PROVIDED RECORDS |
○ ○ ○ ○ ○
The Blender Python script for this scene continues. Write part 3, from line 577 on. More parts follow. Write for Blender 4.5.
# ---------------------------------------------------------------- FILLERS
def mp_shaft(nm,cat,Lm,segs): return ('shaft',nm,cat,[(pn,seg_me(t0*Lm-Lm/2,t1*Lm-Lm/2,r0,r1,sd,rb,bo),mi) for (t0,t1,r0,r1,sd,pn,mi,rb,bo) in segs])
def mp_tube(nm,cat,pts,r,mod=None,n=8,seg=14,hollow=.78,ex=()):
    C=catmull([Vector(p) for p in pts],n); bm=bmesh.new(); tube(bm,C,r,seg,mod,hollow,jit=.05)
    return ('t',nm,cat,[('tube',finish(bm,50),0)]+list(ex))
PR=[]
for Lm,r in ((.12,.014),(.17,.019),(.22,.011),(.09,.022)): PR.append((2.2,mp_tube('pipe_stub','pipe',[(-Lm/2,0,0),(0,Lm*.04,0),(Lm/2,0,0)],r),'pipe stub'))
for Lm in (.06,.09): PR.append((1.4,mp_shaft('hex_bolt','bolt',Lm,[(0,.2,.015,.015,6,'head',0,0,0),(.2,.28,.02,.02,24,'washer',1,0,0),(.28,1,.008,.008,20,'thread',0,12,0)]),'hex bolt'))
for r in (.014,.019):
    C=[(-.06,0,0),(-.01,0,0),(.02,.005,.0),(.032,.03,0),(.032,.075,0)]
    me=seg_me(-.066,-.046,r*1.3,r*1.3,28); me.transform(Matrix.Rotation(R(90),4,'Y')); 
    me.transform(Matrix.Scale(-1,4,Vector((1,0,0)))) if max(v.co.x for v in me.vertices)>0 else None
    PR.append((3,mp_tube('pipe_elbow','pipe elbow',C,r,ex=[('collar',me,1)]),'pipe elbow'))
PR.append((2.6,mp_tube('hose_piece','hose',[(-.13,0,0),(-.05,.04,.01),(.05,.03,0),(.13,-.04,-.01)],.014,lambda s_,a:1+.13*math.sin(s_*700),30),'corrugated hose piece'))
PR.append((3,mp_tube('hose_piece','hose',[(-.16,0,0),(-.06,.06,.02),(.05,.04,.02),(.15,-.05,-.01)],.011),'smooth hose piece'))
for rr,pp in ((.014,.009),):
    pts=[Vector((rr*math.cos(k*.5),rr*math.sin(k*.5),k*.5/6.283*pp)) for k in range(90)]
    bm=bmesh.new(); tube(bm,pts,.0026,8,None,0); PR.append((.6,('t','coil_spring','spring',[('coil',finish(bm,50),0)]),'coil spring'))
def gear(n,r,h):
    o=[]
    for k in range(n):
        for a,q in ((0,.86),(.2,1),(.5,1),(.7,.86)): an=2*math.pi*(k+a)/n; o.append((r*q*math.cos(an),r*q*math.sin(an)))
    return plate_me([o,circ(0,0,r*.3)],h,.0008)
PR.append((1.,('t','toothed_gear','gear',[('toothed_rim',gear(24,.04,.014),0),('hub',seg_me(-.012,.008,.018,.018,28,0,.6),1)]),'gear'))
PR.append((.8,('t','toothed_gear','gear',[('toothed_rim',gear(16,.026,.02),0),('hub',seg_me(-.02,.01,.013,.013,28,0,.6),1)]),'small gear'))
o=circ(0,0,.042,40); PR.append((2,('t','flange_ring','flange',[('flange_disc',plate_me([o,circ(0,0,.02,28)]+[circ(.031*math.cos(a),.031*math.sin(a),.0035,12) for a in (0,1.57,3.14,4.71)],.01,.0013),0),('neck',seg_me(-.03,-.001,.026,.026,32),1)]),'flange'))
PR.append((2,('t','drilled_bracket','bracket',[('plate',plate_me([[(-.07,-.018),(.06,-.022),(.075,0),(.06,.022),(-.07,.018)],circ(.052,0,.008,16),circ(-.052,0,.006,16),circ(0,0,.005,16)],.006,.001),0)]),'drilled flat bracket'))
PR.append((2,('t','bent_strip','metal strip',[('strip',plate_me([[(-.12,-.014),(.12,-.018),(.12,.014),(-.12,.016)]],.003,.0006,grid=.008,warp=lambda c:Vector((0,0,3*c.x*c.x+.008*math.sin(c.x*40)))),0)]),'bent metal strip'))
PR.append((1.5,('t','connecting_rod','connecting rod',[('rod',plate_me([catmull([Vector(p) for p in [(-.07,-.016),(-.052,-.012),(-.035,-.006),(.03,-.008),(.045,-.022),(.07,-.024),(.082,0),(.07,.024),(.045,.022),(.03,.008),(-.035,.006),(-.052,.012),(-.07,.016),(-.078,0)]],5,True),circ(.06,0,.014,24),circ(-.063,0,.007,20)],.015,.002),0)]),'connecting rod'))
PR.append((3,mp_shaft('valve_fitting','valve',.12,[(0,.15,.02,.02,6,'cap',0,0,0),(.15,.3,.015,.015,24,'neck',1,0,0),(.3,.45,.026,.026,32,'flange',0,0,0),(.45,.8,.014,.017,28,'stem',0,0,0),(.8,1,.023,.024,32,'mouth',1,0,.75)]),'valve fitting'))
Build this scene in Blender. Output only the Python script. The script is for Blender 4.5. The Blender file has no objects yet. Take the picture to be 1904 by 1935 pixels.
○ ○ ○ ○ ○
CHALLENGE |
Look for lines containing the string "this" and copy them all.

RESPONSE |
The Blender Python script for this scene continues. Write part 3, from line 577 on. More parts follow. Write for Blender 4.5.
Build this scene in Blender. Output only the Python script. The script is for Blender 4.5. The Blender file has no objects yet. Take the picture to be 1904 by 1935 pixels.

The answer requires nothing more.